(GIVEN DATA)
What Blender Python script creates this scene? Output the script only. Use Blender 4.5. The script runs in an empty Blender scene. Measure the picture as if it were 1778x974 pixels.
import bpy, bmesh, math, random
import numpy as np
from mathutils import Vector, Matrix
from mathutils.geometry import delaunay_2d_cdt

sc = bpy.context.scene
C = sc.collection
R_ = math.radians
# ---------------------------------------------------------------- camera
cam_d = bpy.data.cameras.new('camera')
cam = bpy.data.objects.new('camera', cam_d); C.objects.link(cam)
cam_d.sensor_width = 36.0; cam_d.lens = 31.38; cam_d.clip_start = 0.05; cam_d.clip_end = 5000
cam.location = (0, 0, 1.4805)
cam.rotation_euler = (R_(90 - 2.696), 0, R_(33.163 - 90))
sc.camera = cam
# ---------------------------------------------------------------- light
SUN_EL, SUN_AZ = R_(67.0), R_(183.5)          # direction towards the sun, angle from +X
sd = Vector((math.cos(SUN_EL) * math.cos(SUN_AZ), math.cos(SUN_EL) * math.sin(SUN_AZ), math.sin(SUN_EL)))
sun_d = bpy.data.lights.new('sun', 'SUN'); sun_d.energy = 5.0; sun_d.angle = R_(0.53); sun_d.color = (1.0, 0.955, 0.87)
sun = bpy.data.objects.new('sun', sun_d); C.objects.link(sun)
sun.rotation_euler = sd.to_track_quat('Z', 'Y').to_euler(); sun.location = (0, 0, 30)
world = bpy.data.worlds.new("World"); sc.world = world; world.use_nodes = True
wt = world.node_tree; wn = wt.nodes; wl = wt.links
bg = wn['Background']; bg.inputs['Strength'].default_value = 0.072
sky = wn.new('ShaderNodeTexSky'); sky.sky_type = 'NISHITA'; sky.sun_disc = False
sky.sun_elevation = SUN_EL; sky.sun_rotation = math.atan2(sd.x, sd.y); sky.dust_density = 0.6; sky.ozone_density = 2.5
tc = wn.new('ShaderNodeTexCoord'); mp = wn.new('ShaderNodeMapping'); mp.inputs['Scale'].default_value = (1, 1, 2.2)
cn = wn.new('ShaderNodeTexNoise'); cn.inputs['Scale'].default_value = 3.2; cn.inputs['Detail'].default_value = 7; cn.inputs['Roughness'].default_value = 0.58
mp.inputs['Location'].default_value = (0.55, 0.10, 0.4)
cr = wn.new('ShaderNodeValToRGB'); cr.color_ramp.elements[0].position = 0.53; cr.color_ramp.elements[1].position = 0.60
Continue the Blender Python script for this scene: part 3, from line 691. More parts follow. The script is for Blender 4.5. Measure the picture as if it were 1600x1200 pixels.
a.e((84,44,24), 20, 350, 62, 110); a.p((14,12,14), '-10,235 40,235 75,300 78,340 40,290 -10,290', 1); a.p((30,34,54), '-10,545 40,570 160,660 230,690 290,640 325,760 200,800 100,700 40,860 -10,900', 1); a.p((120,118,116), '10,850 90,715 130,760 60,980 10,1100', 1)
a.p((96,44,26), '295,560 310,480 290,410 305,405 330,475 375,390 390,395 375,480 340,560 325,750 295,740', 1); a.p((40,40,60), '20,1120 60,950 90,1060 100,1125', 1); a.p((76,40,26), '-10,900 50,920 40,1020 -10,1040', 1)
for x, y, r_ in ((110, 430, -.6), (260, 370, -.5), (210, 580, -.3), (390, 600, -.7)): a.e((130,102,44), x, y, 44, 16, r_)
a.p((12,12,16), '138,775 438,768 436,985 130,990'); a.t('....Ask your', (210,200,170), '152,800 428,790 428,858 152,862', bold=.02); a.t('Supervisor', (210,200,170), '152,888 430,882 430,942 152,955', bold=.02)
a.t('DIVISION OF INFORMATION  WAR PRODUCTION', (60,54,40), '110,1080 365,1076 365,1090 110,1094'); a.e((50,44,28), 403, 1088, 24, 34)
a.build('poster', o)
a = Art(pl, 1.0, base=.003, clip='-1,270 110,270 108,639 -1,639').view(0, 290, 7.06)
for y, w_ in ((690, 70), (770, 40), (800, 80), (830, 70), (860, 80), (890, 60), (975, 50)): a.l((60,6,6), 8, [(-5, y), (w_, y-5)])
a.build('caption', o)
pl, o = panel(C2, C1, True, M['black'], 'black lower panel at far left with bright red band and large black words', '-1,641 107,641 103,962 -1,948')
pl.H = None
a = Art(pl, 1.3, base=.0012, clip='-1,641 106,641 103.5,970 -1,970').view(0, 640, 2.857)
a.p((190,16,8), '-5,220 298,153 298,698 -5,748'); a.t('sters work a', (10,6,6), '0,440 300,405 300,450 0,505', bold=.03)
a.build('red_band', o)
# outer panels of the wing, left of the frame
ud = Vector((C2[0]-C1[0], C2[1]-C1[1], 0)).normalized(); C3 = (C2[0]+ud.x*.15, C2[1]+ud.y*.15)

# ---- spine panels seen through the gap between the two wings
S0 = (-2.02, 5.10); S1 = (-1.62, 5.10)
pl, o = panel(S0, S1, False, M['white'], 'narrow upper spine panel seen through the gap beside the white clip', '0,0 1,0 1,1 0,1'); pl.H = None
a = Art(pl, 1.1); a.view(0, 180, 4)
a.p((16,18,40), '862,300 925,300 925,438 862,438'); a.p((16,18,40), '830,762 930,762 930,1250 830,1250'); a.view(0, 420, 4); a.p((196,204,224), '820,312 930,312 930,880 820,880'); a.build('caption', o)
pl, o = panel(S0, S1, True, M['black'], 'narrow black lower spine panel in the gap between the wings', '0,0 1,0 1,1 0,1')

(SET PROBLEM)
List each line in the listing that contains the string "pixels".

(CORRECT RESULT)
What Blender Python script creates this scene? Output the script only. Use Blender 4.5. The script runs in an empty Blender scene. Measure the picture as if it were 1778x974 pixels.
Continue the Blender Python script for this scene: part 3, from line 691. More parts follow. The script is for Blender 4.5. Measure the picture as if it were 1600x1200 pixels.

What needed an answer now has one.